Following more than an hour of public comment on a matter typically seen as routine, a literally divided 12-member board of directors failed to reach an agreement over whether Hill—and to a lesser extent, Marx—would best serve the district’s interests following Hill’s recent scathing words regarding the cooperation of state parks.

On Jan. 23, the board first split 6-6 on a motion to appoint Hill to head the board for the year, with dissention from county supervisors Debbie Arnold and Frank Mecham, as well as Atascadero City Councilwoman Roberta Fonzi, Paso Robles Councilman John Hamon, Grover Beach Mayor Debbie Peterson, and Pismo Beach Councilman Ed Waage.

Failing that, Morro Bay Councilman Noah Smukler nominated Supervisor Paul Teixeira as chair—who was unanimously approved—and Mecham then nominated Fonzi as vice-chair, whose appointment was also unanimous.

And with that, Hill has effectively been blocked from two chairmanships in a month, after the board of the San Luis Obispo Council of Governments, a regional transit and planning agency, passed him over for Mecham.

Close to 30 residents spoke at the hearing, with both support and opposition to Hill’s appointment in a dead heat. And despite assertions by both sides that politics had no bearing on their opinions, it was clear that support or opposition to Hill and Marx coincided with the speaker’s support or opposition to the district’s recent implementation of Rule 1001, which could fine the state up to $1,000 per day when harmful particulate matter exceeds certain levels around the Nipomo Mesa.
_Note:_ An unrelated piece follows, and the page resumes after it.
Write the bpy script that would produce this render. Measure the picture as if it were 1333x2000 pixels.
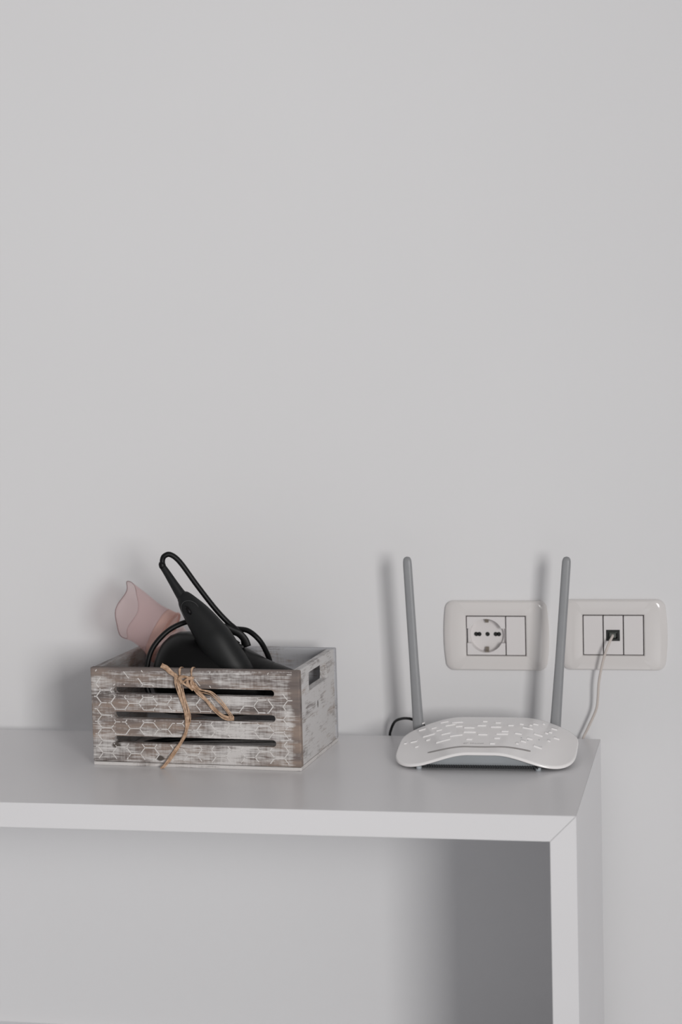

The district and the state are currently at odds on how best to improve air quality in the area, which the district attributes in large part to recreational vehicle use in the Oceano Dunes.

“It’s not about politics. It’s about who should be the chair of a powerful regulatory agency whose power can affect peoples lives,” said Mike Brown, president of the San Luis Obispo Coalition of Labor, Agriculture, and Business, a vocal lobbying group that has waged a political war on Hill, and who mobilized members to speak out in opposition to Hill’s appointment.

Many on the board also echoed their disapproval of a sharp-tongued Nov. 16 e-mail sent by Hill, as an individual, to ACPD head Larry Allen and various state officials regarding his opinion of state parks’ cooperation in the process.

A few residents voiced their displeasure over the politicizing of the process and urged the board to instead work toward its common goals of improving air quality and protecting residents’ health.